Na Tapera de Entre Rios: um pré-modernista
Haverá
o dia - pensei. Este texto, se chegar ao que pretende, será uma
apresentação breve de uma longa história, uma quase nota
biográfica. O Prof. Edward Leão, ausente nos manuais e esquemas
literários, afastado de Massaud, conservou-se no tempo, recolhido à
memória raulsoarense.

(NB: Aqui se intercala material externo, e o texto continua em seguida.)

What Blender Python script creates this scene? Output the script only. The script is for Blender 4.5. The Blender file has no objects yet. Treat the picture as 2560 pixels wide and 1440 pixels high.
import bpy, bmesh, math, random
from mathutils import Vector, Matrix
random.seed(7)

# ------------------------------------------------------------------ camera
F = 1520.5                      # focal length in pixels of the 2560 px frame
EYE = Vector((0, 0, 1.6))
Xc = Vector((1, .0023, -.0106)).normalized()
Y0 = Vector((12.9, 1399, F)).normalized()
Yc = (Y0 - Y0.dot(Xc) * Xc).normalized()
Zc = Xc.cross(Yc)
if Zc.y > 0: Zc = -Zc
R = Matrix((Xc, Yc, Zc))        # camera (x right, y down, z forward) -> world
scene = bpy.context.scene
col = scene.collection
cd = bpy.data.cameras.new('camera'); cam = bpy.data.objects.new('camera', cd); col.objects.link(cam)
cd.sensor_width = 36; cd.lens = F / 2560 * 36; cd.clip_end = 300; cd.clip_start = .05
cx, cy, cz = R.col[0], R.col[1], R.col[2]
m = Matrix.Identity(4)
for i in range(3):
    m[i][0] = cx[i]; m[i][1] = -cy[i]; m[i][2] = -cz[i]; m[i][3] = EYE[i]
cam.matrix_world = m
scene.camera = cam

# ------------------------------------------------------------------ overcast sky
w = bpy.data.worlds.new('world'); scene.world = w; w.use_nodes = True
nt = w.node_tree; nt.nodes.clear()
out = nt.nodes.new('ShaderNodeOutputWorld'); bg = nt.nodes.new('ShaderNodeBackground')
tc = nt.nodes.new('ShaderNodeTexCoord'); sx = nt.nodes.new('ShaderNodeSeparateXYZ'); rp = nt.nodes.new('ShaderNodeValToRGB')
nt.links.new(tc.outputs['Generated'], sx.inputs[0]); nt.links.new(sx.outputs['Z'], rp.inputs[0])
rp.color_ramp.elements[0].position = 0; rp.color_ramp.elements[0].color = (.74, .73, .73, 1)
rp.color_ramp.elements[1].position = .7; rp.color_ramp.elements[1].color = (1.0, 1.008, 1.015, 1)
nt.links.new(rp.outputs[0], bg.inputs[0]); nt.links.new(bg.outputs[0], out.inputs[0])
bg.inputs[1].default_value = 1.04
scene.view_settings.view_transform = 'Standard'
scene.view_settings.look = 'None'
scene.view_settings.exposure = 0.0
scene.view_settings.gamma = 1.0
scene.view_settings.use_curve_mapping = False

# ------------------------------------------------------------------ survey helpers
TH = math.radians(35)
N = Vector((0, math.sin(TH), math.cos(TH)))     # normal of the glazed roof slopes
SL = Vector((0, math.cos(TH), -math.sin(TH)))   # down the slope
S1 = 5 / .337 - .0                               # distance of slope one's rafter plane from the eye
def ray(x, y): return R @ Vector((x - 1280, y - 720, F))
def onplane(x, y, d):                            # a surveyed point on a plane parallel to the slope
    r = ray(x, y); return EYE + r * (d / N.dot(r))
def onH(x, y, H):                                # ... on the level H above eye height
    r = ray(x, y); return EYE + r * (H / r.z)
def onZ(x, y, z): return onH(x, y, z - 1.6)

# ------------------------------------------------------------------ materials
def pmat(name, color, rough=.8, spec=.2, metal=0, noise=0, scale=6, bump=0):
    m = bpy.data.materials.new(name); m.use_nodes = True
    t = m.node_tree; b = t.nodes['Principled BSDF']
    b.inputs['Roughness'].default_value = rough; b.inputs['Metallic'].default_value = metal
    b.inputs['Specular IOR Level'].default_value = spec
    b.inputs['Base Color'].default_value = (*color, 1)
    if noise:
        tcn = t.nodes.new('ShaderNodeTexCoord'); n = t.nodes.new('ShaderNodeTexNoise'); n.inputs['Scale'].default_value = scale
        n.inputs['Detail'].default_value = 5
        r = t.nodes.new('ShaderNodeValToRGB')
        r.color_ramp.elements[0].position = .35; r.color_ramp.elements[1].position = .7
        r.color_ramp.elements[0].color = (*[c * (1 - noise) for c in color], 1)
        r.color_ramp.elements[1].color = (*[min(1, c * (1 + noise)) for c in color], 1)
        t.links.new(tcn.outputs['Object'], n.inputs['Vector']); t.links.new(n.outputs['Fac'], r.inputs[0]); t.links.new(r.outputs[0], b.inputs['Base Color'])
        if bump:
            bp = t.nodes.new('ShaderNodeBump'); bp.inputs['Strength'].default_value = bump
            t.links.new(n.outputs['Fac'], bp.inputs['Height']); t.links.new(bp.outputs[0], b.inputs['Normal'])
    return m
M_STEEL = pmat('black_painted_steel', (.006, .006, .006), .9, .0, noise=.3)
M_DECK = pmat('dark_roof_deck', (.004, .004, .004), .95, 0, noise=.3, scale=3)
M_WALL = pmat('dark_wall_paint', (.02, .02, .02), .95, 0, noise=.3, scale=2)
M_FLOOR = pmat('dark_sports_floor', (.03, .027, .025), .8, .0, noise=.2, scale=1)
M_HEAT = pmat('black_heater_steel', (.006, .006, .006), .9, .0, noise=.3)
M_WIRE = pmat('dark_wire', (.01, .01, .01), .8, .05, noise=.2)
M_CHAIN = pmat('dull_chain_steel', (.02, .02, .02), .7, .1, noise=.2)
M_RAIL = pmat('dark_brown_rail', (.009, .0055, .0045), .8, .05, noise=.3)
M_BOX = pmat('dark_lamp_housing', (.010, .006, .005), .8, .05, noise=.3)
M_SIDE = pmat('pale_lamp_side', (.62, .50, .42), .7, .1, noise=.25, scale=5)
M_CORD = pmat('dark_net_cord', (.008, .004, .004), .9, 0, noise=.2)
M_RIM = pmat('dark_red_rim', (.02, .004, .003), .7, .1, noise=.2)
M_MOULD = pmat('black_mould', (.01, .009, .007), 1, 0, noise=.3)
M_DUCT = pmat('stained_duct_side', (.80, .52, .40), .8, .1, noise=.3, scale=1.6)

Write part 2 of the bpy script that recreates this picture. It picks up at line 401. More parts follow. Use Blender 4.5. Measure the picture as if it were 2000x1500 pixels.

No entanto, como diria o meu amigo Ricardo:
Há quem
hoje
por lá
não saiba
do poeta.
Em 1932,
em Quadro Sintético da Literatura Brasileira, Tristão de
Ataíde, pseudônimo do carioca Alceu Amoroso Lima, empregou, pela
primeira vez, o termo pré-modernismo ou
período eclético.
Eclético, porque o trecho que vai entre o Simbolismo e o Modernismo se caracteriza, acima de tudo, por não poder ser resumido numa escola dominante e, ao contrário, compreender a coexistência de simbolistas, realistas e parnasianos, até mesmo os da geração que, em 1920, iriam desencadear o Modernismo. (ATAÍDE, 1958, p. 28)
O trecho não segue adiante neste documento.